Another group of people that are largely unrecognized is the flight attendants and the support crews of the airlines. They truly were on the front lines having little to no actionable information and planes full of worried travelers. Were they at risk? What is happening? How do we get home? All of these unknowns were fielded by the airlines with professionalism knowing that several hundred people along with their friends had recently perished.

Within days, things began to return to a new normal. Flights began to take off and fill the silence that occupied the skies for days. Cockpit doors were reinforced. New rules were made to make sure airliners were safe. The Department of Homeland Security was established and the TSA was born.

New security was (and still is being) implemented in airports across the country. Federal air marshals took flight and were on many commercial flights to thwart any potential attacks. And America tried to move on as best as we could.

Subsequent attacks were thwarted—Richard Reid tried to ignite a bomb hidden in his shoe and now we are all shoeless in security. Pilots and flight crews have been given a lot of leeway to remove passengers for any behavior they deem suspicious. X-Ray machines that capture your naked body were installed in airports along with machines that puffed air at you, random pat downs, and in some instances, even more invasive searches.
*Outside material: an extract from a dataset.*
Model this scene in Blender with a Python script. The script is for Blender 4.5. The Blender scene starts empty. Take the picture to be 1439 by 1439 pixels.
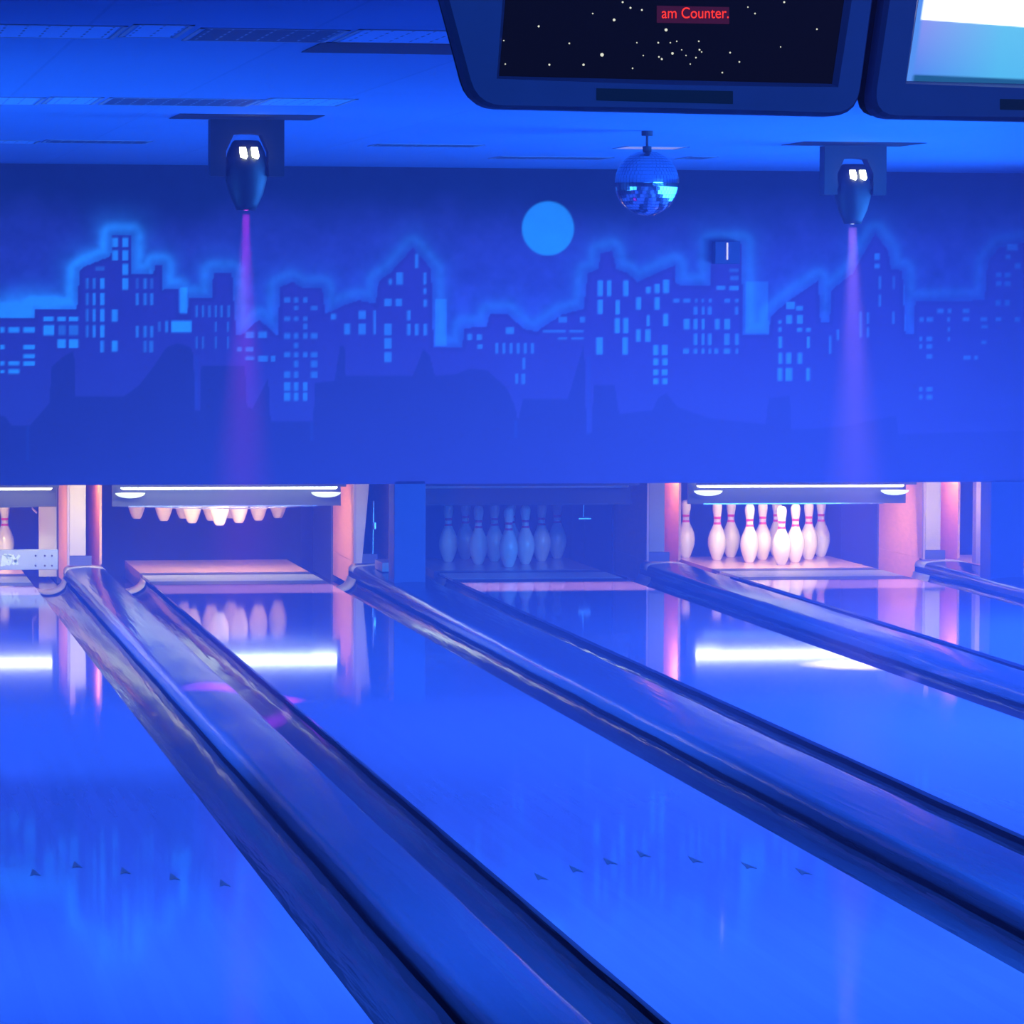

Passports were updated and more difficult to obtain. A Passport card was a Passport-lite that confused many agents. The WHTI was established, further confusing the requirements for travel. Spelling errors on tickets were no longer tolerated or explained away. Yet we moved on.

9-11 was a defining moment in our nation’s history to be sure. However, it was a watershed moment for the industry, more so than any other in the past. Here we are, 15 years later, and operating in a completely different environment. Our careers and tasks have changed. We are safer. We persevered and have moved on. Moved on for sure; but with a keen eye to the past. We must never forget.